A rumoured buyer for Neiman Marcus is Hudson's Bay Company (HBC), whose executive chairman, the real estate developer Richard Baker, has led a a slew of retail acquisitions over the past decade. He first acquired Lord & Taylor from what was then known as Federated Department Stores in 2006, then Hudson's Bay in 2008, borrowing more than $1 billion to finance the deals. In 2013, HBC bought Saks Fifth Avenue for $2.4 billion, financing the deal with mostly new equity and debt. Under HBC's ownership, Saks Fifth Avenue has implemented a multi-pronged plan to refresh the brand identity and bring back luxury consumers.

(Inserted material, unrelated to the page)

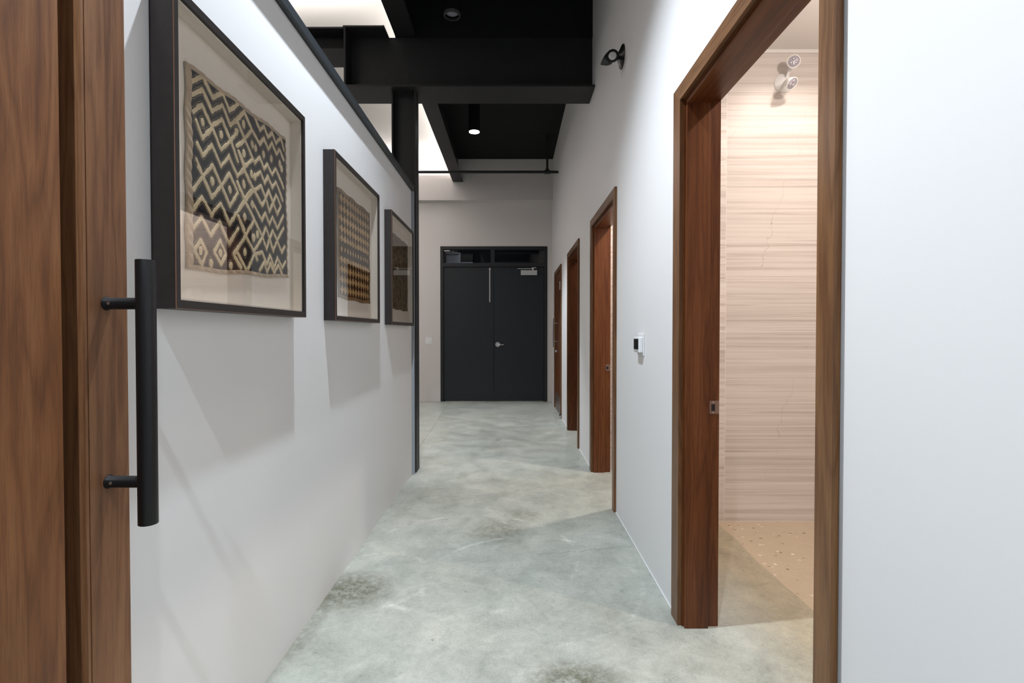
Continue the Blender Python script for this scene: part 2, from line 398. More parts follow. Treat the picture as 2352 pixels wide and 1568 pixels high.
def vcol_mat(name, rough=0.9):
    t = NT(name); a = t.n('ShaderNodeVertexColor'); a.layer_name = 'weave'
    n = t.noise(t.pos(), 420, 3, 0.7)
    t.set(t.mix(0.55, a.outputs[0], t.ramp(n, [(0.3, 0.62), (0.7, 1.25)]), 'MULTIPLY'), rough, 0, 0.1)
    t.bump(n, 0.35, 0.001)
    return t.m
M['cloth'] = vcol_mat('woven_raffia')
KUBA_LINES = [[(1.409,1.947),(1.46,1.985),(1.505,1.946),(1.555,1.983),(1.594,1.947),(1.643,1.988),(1.662,2.005)],[(1.414,1.913),(1.459,1.947),(1.504,1.906),(1.553,1.946),(1.597,1.903),(1.682,1.979)],[(1.417,1.868),(1.455,1.904),(1.501,1.862),(1.552,1.902),(1.601,1.856),(1.642,1.807)],[(1.428,1.849),(1.455,1.81),(1.501,1.854)],[(1.501,1.862),(1.547,1.81),(1.599,1.855),(1.641,1.902)],[(1.429,1.786),(1.453,1.761),(1.499,1.807),(1.546,1.76),(1.592,1.805),(1.641,1.761),(1.679,1.786)],[(1.425,1.741),(1.454,1.704)],[(1.64,1.934),(1.679,1.903)],[(1.634,1.852),(1.681,1.887)],[(1.647,1.841),(1.682,1.811)],[(1.637,1.932),(1.685,1.894),(1.735,1.849),(1.749,1.837),(1.787,1.869),(1.815,1.838),(1.842,1.862),(1.875,1.836),(1.904,1.864),(1.927,1.85),(1.969,1.816)],[(1.628,1.926),(1.688,1.981),(1.734,1.945),(1.766,1.928),(1.788,1.914),(1.817,1.945),(1.846,1.917),(1.874,1.948),(1.908,1.921),(1.932,1.948),(1.968,1.922)],[(1.636,1.854),(1.685,1.894),(1.734,1.94)],[(1.757,1.991),(1.791,1.963),(1.818,1.987),(1.844,1.96),(1.875,1.987),(1.903,1.961),(1.944,1.995),(1.971,1.962)],[(1.644,1.841),(1.681,1.801),(1.735,1.844)],[(1.626,1.776),(1.643,1.758),(1.681,1.798),(1.71,1.767),(1.743,1.74),(1.788,1.77),(1.824,1.737)],[(1.642,1.74),(1.682,1.698)],[(1.744,1.787),(1.787,1.819),(1.815,1.79),(1.844,1.819),(1.874,1.787),(1.906,1.818),(1.962,1.767)],[(1.819,1.736),(1.844,1.77),(1.874,1.734)],[(1.682,1.698),(1.733,1.74)],[(1.432,1.724),(1.454,1.703),(1.498,1.656),(1.547,1.703),(1.593,1.753),(1.643,1.709),(1.594,1.654),(1.547,1.703),(1.5,1.749),(1.454,1.703),(1.414,1.655)],[(1.413,1.602),(1.451,1.643),(1.496,1.603),(1.542,1.65),(1.593,1.598),(1.648,1.658),(1.68,1.691)],[(1.393,1.535),(1.447,1.586),(1.491,1.544),(1.54,1.593),(1.59,1.535),(1.643,1.595)],[(1.411,1.489),(1.441,1.522),(1.466,1.492),(1.448,1.455),(1.411,1.489)],[(1.507,1.5),(1.541,1.538),(1.571,1.501),(1.543,1.467),(1.507,1.5)],[(1.644,1.634),(1.678,1.597)],[(1.678,1.569),(1.616,1.509),(1.659,1.473)],[(1.645,1.74),(1.68,1.703)],[(1.642,1.739),(1.682,1.696),(1.742,1.646),(1.796,1.598),(1.827,1.558),(1.855,1.601),(1.825,1.633),(1.799,1.598)],[(1.624,1.636),(1.681,1.685),(1.733,1.736)],[(1.697,1.783),(1.748,1.739),(1.798,1.706),(1.822,1.737),(1.844,1.766),(1.879,1.737),(1.851,1.698),(1.822,1.737),(1.791,1.772),(1.738,1.738)],[(1.879,1.737),(1.905,1.77),(1.943,1.739),(1.913,1.7),(1.879,1.737)],[(1.742,1.693),(1.797,1.653),(1.821,1.684),(1.853,1.652),(1.875,1.681),(1.915,1.649),(1.964,1.706)],[(1.641,1.633),(1.684,1.58),(1.735,1.538),(1.759,1.512)],[(1.622,1.511),(1.684,1.58),(1.742,1.641)],[(1.855,1.601),(1.88,1.633),(1.915,1.604),(1.882,1.561),(1.855,1.601)],[(1.967,1.66),(1.915,1.604),(1.953,1.567),(1.978,1.59)],[(1.735,1.536),(1.799,1.596)],[(1.701,1.473),(1.74,1.527),(1.795,1.543),(1.829,1.504),(1.854,1.541),(1.887,1.501),(1.917,1.54),(1.955,1.507),(1.983,1.533)],[(1.779,1.478),(1.808,1.51),(1.831,1.479),(1.856,1.512),(1.887,1.48),(1.922,1.515),(1.952,1.482)],[(1.639,1.514),(1.687,1.472)],[(1.622,1.5),(1.656,1.47)],[(1.815,1.789),(1.844,1.818),(1.874,1.788),(1.906,1.818),(1.956,1.769)]]
KUBA_DOTS = [(1.458,1.856),(1.548,1.855),(1.681,1.941),(1.736,1.895),(1.758,1.889),(1.679,1.844),(1.814,1.888),(1.87,1.892),(1.937,1.896),(1.952,1.881),(1.729,1.794),(1.632,1.896),(1.68,1.747),(1.499,1.702),(1.594,1.704),(1.44,1.492),(1.54,1.501),(1.49,1.464),(1.597,1.47),(1.682,1.743),(1.733,1.693),(1.681,1.64),(1.736,1.582),(1.763,1.599),(1.683,1.525),(1.751,1.792)]
# ================================================================== the setting
XW = 0.73          # hall face of the right wall
XB = 0.87          # bathroom face of the right wall
YF = 9.34          # far wall
ZC = 4.35          # ceiling
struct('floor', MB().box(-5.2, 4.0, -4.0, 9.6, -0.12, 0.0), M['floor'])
# right wall with its openings (y0, y1, top) of the rough openings
OPEN = [(1.19, 2.20, 2.262, 1.141, 2.284, 2.315), (3.635, 4.63, 2.222, 3.585, 4.712, 2.275), (5.600, 6.60, 2.222, 5.55, 6.68, 2.272), (7.59, 8.62, 2.215, 7.54, 8.70, 2.262)]
mb = MB(); y = -4.0
for (a, b, top, *_r) in OPEN:
    if y < -3:   # plaster reveal beside the first casing
        mb.box(XW, XB, y, 1.127, 0, ZC + .05); mb.box(XW, XB, 1.127, a, 2.33, ZC + .05); mb.box(XW + .007, XB, 1.127, a, 0, 2.33)
    else: mb.box(XW, XB, y, a, 0, ZC + .05)
    mb.box(XW, XB, a, b, top, ZC + .05); y = b
mb.box(XW, XB, y, YF + .2, 0, ZC + .05)
struct('wall_right', mb, M['wall'])
mb = MB()
for a, b in ((-4.0, 1.10), (2.286, 3.583), (4.714, 5.548), (6.682, 7.44), (8.702, YF)):
    mb.box(XW - .004, XW - .0003, a, b, 0, .004)
struct('baseboard_right', mb, M['wall'])
# far wall with the door hole and the proud upper band
DX0, DX1, DZ = -1.300, 0.640, 2.815
mb = MB()
mb.box(-5.2, DX0, YF, YF + .15, 0, ZC + .05); mb.box(DX1, XW, YF, YF + .15, 0, ZC + .05); mb.box(DX0, DX1, YF, YF + .15, DZ, ZC + .05)
struct('wall_far', mb, M['wall_far'])
struct('wall_far_upper', MB().box(-5.2, XW, YF - .12, YF, 3.62, ZC), M['wall_far'])
# left partition, low, with the timber door in it
mb = MB()
mb.box(-0.99, -0.89, 1.152, 4.55, 0, 2.51); mb.box(-0.99, -0.89, 0.0, 1.152, 2.335, 2.51); mb.box(-0.99, -0.89, -4.0, 0.0, 0, 2.51)
struct('wall_left', mb, M['wall'])
struct('wall_lounge', MB().box(-5.2, -5.0, -4.0, YF, 0, ZC), M['wall_far'])
struct('wall_back', MB().box(-5.0, XW, -4.0, -3.8, 0, ZC), M['wall'])
struct('ceiling', MB().box(-5.2, -0.966, -4.0, 9.5, ZC, ZC + .1), M['ceil_white'])
struct('ceiling_black', MB().box(-0.966, XW + .02, -4.0, YF - .12, ZC - .002, ZC + .1), M['ceil_black'])
struct('wall_upper', MB().box(-1.058, XW, 4.69, 4.72, 3.9305, ZC - .002), M['ceil_black'])
struct('trim_1', MB().box(-0.995, -0.862, -4.0, 4.555, 2.512, 2.546, 0.003).box(-0.872, -0.862, -4.0, 4.555, 2.505, 2.515), M['cap'])
struct('trim_2', MB().box(-0.895, -0.868, 4.552, 4.588, 0.0, 2.512, 0.003), M['grey_trim'])
# bathrooms
struct('wall_bathroom_tile', MB().box(XB, 3.2, 3.413, 3.50, 0, 3.12), M['tile'])
struct('wall_bathroom_side', MB().box(3.1, 3.2, 0.3, 3.413, 0, 3.12).box(XB, 3.2, 0.2, 0.3, 0, 3.12), M['tile'])
struct('ceiling_bathroom', MB().box(XB, 3.2, 0.2, 3.5, 3.12, 3.2), M['ceil_white'])
struct('wall_second_bathroom', MB().box(XB, 2.9, 4.70, 4.80, 0, 3.12).box(2.8, 2.9, 3.50, 4.7, 0, 3.12), M['tile'])
struct('ceiling_second_bathroom', MB().box(XB, 2.9, 3.5, 4.8, 3.12, 3.2), M['ceil_white'])
struct('wall_third_room', MB().box(XB, 2.9, 6.85, 6.95, 0, 3.12).box(2.8, 2.9, 4.8, 6.85, 0, 3.12), M['tile'])
struct('ceiling_third_room', MB().box(XB, 2.9, 4.8, 6.95, 3.12, 3.2), M['ceil_white'])
struct('trim_3', MB().box(XB, 3.1, 3.403, 3.413, 3.098, 3.12), M['ceil_white'])

# ================================================================== steelwork
def steel(name, label, cat, mb, mat=None): return tag(mb.build(name, mat or M['steel']), label, cat)
tag(MB().box(-1.48, XW - .002, 4.535, 4.876, 3.414, 3.432).box(-1.48, XW - .002, 4.699, 4.711, 3.432, 3.930)
    .box(-1.48, -1.118, 4.535, 4.876, 3.930, 3.945)
    .box(-1.474, -1.458, 4.537, 4.699, 3.432, 3.930)
    .build('steel_beam', M['steel']), 'deep black steel beam crossing the hall on top of the column', 'beam')
b = MB().box(-5.0, -1.482, 4.56, 4.86, 3.745, 3.758).box(-5.0, -1.482, 4.70, 4.71, 3.758, 3.932).box(-5.0, -1.482, 4.56, 4.86, 3.932, 3.945)
tag(b.build('steel_beam', M['steel']), 'shallow black steel beam over the lounge, left of the deep crossing beam', 'beam')
def long_beam(y0, y1, lab):
    b = MB().box(-1.058, -0.874, y0, y1, 3.942, 3.957).box(-0.972, -0.960, y0, y1, 3.957, ZC - .003)
    return tag(b.build('steel_beam', M['steel']), lab, 'beam')
long_beam(-3.7, 4.688, 'black lengthwise steel beam overhead nearest the camera, in front of the crossing beam')
long_beam(4.88, YF - .122, 'black lengthwise steel beam running from behind the crossing beam to the far wall')
c = MB().box(-0.872, -0.860, 4.60, 4.757, 0.012, 3.412).box(-1.072, -1.060, 4.60, 4.757, 0.012, 3.412).box(-1.06, -0.872, 4.674, 4.684, 0.012, 3.412)
c.box(-1.072, -0.860, 4.60, 4.757, 0.0, 0.012)
steel('steel_column', 'black steel H-section column at the end of the left partition', 'column', c)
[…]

"HBC owns a real estate portfolio that allows us to have low-cost financing and resources that other retailers don't have," Baker told BoF in September 2016. "It gives us tremendous access to capital. We can make commitments that our competitors can't because we have financial strength and flexibility."

Neiman Marcus's announcement comes at a challenging time for many US department stores. In January, Macy's announced plans to close 68 of its 730 stores, eliminating more than 10,000 jobs along the way, many of them management positions. The troubled chain saw comparable store sales fall 2.1 percent during November and December 2016 after seven straight quarters of decline. Reports surfaced in February that HBC was courting Macy's for a takeover, despite its nearly $7 billion in debt, but it was unable to secure the financing to complete the deal.

And Nordstrom has significantly ramped up its discounted offerings in order to combat declining footfall at its mainline locations, adding 27 of its Nordstrom Rack stores in 2015, and a further 21 stores last year.